--- begin Collected material ---

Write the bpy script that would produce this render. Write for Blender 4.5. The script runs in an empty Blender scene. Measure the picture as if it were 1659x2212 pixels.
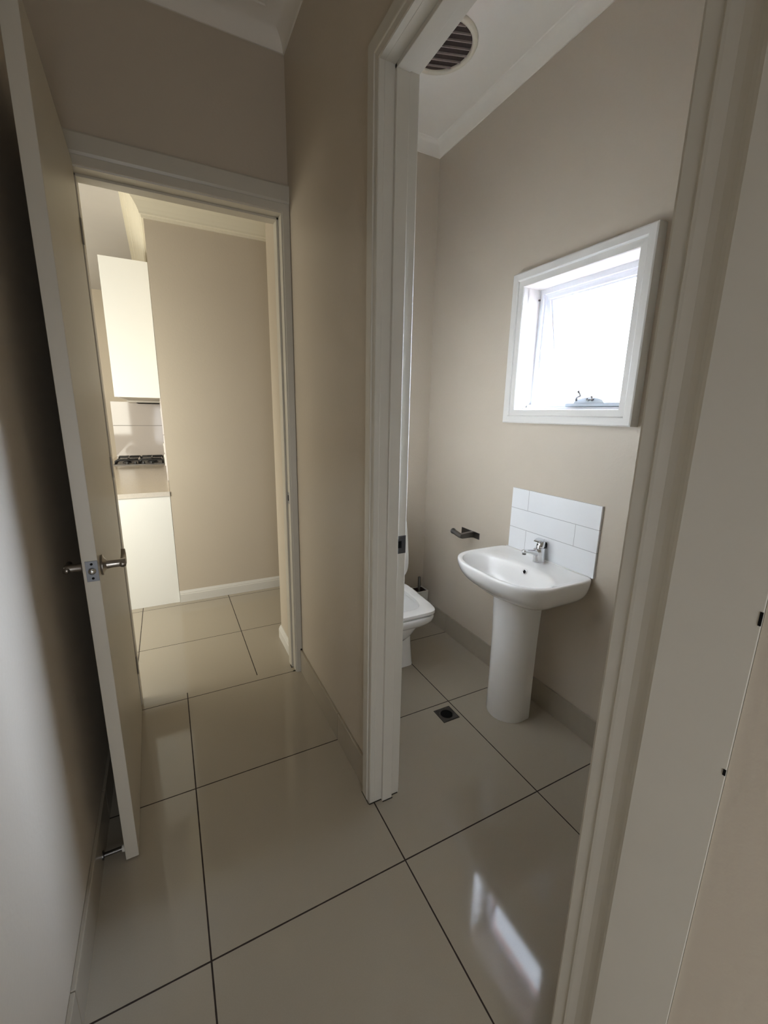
import bpy, bmesh, math, random
from mathutils import Vector, Matrix
random.seed(7)
PI = math.pi
sc = bpy.context.scene
COL = sc.collection

# ------------------------------------------------------------------ camera
cam_d = bpy.data.cameras.new('camera')
cam = bpy.data.objects.new('camera', cam_d)
COL.objects.link(cam)
cam.location = (-0.58986, -0.94715, 1.44154)
cam.rotation_mode = 'XYZ'
cam.rotation_euler = (1.34397, -0.017442, -0.471124)
cam_d.sensor_fit = 'HORIZONTAL'
cam_d.sensor_width = 36.0
cam_d.lens = 915.73 / 1659 * 36.0
cam_d.clip_start = 0.02
sc.camera = cam

# ------------------------------------------------------------------ colour management, sky, daylight
sc.view_settings.view_transform = 'Standard'
sc.view_settings.look = 'None'
sc.view_settings.gamma = 1.0
sc.view_settings.use_curve_mapping = False
sc.view_settings.exposure = 1.1
sc.cycles.max_bounces = 20
sc.cycles.diffuse_bounces = 14
sc.cycles.glossy_bounces = 6

w = bpy.data.worlds.new('sky')
sc.world = w
w.use_nodes = True
bg = w.node_tree.nodes['Background']
bg.inputs['Color'].default_value = (0.76, 0.85, 1.0, 1)
bg.inputs['Strength'].default_value = 5.0

def portal(name, loc, rot, sx, sy):
    l = bpy.data.lights.new(name, 'AREA'); l.shape = 'RECTANGLE'
    l.size = sx; l.size_y = sy
    l.cycles.is_portal = True
    o = bpy.data.objects.new(name, l); COL.objects.link(o)
    o.location = loc; o.rotation_euler = rot
    return o

def daylight(name, loc, rot, sx, sy, power, color):
    l = bpy.data.lights.new(name, 'AREA'); l.shape = 'RECTANGLE'
    l.size = sx; l.size_y = sy; l.energy = power; l.color = color
    o = bpy.data.objects.new(name, l); COL.objects.link(o)
    o.location = loc; o.rotation_euler = rot
    return o

# bathroom window: open sky seen through it, portal guides the sampling
portal('sky_portal_bathroom', (1.33, 0.415, 1.76), (0, math.radians(90), 0), 0.66, 0.66)
hz_l = daylight('bathroom_window_daylight', (2.05, 0.18, 2.12), (0, math.radians(70), math.radians(-16)), 1.0, 1.1, 97, (0.68, 0.79, 1.0))
hz_l.data.spread = math.radians(70)
# warm daylight entering the kitchen through its two windows
daylight('kitchen_window_daylight', (-3.95, 2.9, 1.2), (0, math.radians(-72), 0), 2.1, 2.4, 42, (1.0, 0.95, 0.80))
kb_l = daylight('kitchen_back_window_daylight', (-1.95, 1.36, 1.22), (math.radians(78), 0, 0), 1.5, 1.4, 33, (1.0, 0.98, 0.86))
# weak daylight from the rooms behind the photographer
daylight('rear_hall_daylight', (-0.58, -2.1, 0.85), (math.radians(74), 0, math.radians(-22)), 0.55, 1.4, 6.0, (0.93, 0.96, 1.0))

# ------------------------------------------------------------------ materials
def principled(name, color, rough=0.5, metal=0.0, spec=0.5, noise=0.0, nscale=8.0, bump=0.0, bscale=120.0, coat=0.0):
    m = bpy.data.materials.new(name); m.use_nodes = True
    nt = m.node_tree; b = nt.nodes['Principled BSDF']
    b.inputs['Base Color'].default_value = (*color, 1)
    b.inputs['Roughness'].default_value = rough
    b.inputs['Metallic'].default_value = metal
    b.inputs['Specular IOR Level'].default_value = spec
    if coat:
        b.inputs['Coat Weight'].default_value = coat
        b.inputs['Coat Roughness'].default_value = 0.05
    tc = nt.nodes.new('ShaderNodeTexCoord')
    if noise:
        n = nt.nodes.new('ShaderNodeTexNoise'); n.inputs['Scale'].default_value = nscale
        n.inputs['Detail'].default_value = 4
        nt.links.new(tc.outputs['Object'], n.inputs['Vector'])
        mx = nt.nodes.new('ShaderNodeMix'); mx.data_type = 'RGBA'
        mx.inputs[6].default_value = (*[c * (1 - noise) for c in color], 1)
        mx.inputs[7].default_value = (*[min(1, c * (1 + noise)) for c in color], 1)
        nt.links.new(n.outputs['Fac'], mx.inputs[0])
        nt.links.new(mx.outputs[2], b.inputs['Base Color'])
    if bump:
        n2 = nt.nodes.new('ShaderNodeTexNoise'); n2.inputs['Scale'].default_value = bscale
        n2.inputs['Detail'].default_value = 2
        nt.links.new(tc.outputs['Object'], n2.inputs['Vector'])
        bp = nt.nodes.new('ShaderNodeBump'); bp.inputs['Strength'].default_value = bump
        bp.inputs['Distance'].default_value = 0.002
        nt.links.new(n2.outputs['Fac'], bp.inputs['Height'])
        nt.links.new(bp.outputs['Normal'], b.inputs['Normal'])
    return m

M = {}
M['wall'] = principled('beige_wall_paint', (0.53, 0.472, 0.39), 0.42, spec=0.35, noise=0.03, nscale=3, bump=0.25, bscale=90)
M['wall_k'] = principled('beige_kitchen_wall_paint', (0.53, 0.472, 0.39), 0.5, spec=0.3, noise=0.03, nscale=3, bump=0.2, bscale=90)
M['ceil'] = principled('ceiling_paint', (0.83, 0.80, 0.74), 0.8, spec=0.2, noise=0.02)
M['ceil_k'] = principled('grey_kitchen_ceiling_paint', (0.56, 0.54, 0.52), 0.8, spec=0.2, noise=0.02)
M['trim'] = principled('cream_gloss_paint', (0.56, 0.535, 0.47), 0.33, spec=0.5, noise=0.03, nscale=14, bump=0.12, bscale=60)
M['cornice'] = principled('cornice_paint', (0.72, 0.68, 0.56), 0.55, spec=0.3)
M['door'] = principled('door_paint', (0.54, 0.505, 0.43), 0.38, spec=0.45, noise=0.03, nscale=9, bump=0.1, bscale=70)
M['skirt_tile'] = principled('skirting_tile', (0.36, 0.32, 0.255), 0.28, spec=0.5, noise=0.05, nscale=30)
M['drain'] = principled('tarnished_steel', (0.10, 0.095, 0.095), 0.35, metal=1.0, noise=0.3, nscale=70)
M['white'] = principled('vitreous_china', (0.88, 0.88, 0.87), 0.12, spec=0.5, coat=0.4)
M['seat'] = principled('toilet_seat_plastic', (0.82, 0.82, 0.80), 0.25)
M['laminate'] = principled('white_laminate', (0.83, 0.84, 0.83), 0.3, noise=0.01, nscale=4)
M['laminate_in'] = principled('grey_melamine', (0.55, 0.52, 0.47), 0.45)
M['stone'] = principled('beige_stone_benchtop', (0.50, 0.44, 0.35), 0.16, noise=0.12, nscale=60)
M['stone_edge'] = principled('stone_edge', (0.60, 0.56, 0.51), 0.3, noise=0.1, nscale=80)
M['chrome'] = principled('chrome', (0.75, 0.76, 0.78), 0.08, metal=1.0)
M['nickel'] = principled('brushed_nickel', (0.42, 0.39, 0.36), 0.28, metal=1.0, noise=0.1, nscale=60)
M['steel'] = principled('stainless_steel', (0.40, 0.40, 0.40), 0.32, metal=1.0, noise=0.08, nscale=50)
M['latch'] = principled('dull_zinc', (0.16, 0.165, 0.175), 0.45, metal=1.0)
M['traysteel'] = principled('brushed_tray_steel', (0.20, 0.19, 0.18), 0.4, metal=1.0)
M['darkmetal'] = principled('dark_brushed_metal', (0.17, 0.165, 0.16), 0.3, metal=1.0, noise=0.1, nscale=50)
M['black'] = principled('black_void', (0.006, 0.006, 0.006), 0.7, spec=0.1)
M['iron'] = principled('black_enamel_iron', (0.015, 0.015, 0.016), 0.35)
M['alu'] = principled('white_powder_coat', (0.68, 0.70, 0.73), 0.35)
M['winder'] = principled('pale_blue_grey_plastic', (0.42, 0.47, 0.52), 0.35)
M['win_trim'] = principled('white_window_trim_paint', (0.66, 0.65, 0.62), 0.35, bump=0.1)
M['fan'] = principled('cream_fan_plastic', (0.72, 0.68, 0.56), 0.45)
M['fan_dark'] = principled('dusty_brown_mesh', (0.045, 0.03, 0.026), 0.8, noise=0.4, nscale=120)
M['fan_slat'] = principled('dusty_slat', (0.42, 0.36, 0.33), 0.7, noise=0.2, nscale=80)
M['ceramic'] = principled('grey_ceramic', (0.62, 0.61, 0.56), 0.3)
M['bristle'] = principled('brown_interior', (0.06, 0.035, 0.028), 0.6)
M['rubber'] = principled('white_rubber', (0.62, 0.60, 0.54), 0.6)
M['outlet'] = principled('white_outlet_plastic', (0.85, 0.85, 0.80), 0.3)
M['dirt'] = principled('dark_grime', (0.03, 0.025, 0.018), 0.9)
M['outside_ground'] = principled('outside_paving', (0.58, 0.56, 0.52), 0.9, noise=0.1)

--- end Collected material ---

**Task to carry out:**
Everything from the top line of the data down to and including the line with "sc.camera = cam" is to be copied, except the pictures.

**Output of the task:**
Write the bpy script that would produce this render. Write for Blender 4.5. The script runs in an empty Blender scene. Measure the picture as if it were 1659x2212 pixels.
import bpy, bmesh, math, random
from mathutils import Vector, Matrix
random.seed(7)
PI = math.pi
sc = bpy.context.scene
COL = sc.collection

# ------------------------------------------------------------------ camera
cam_d = bpy.data.cameras.new('camera')
cam = bpy.data.objects.new('camera', cam_d)
COL.objects.link(cam)
cam.location = (-0.58986, -0.94715, 1.44154)
cam.rotation_mode = 'XYZ'
cam.rotation_euler = (1.34397, -0.017442, -0.471124)
cam_d.sensor_fit = 'HORIZONTAL'
cam_d.sensor_width = 36.0
cam_d.lens = 915.73 / 1659 * 36.0
cam_d.clip_start = 0.02
sc.camera = cam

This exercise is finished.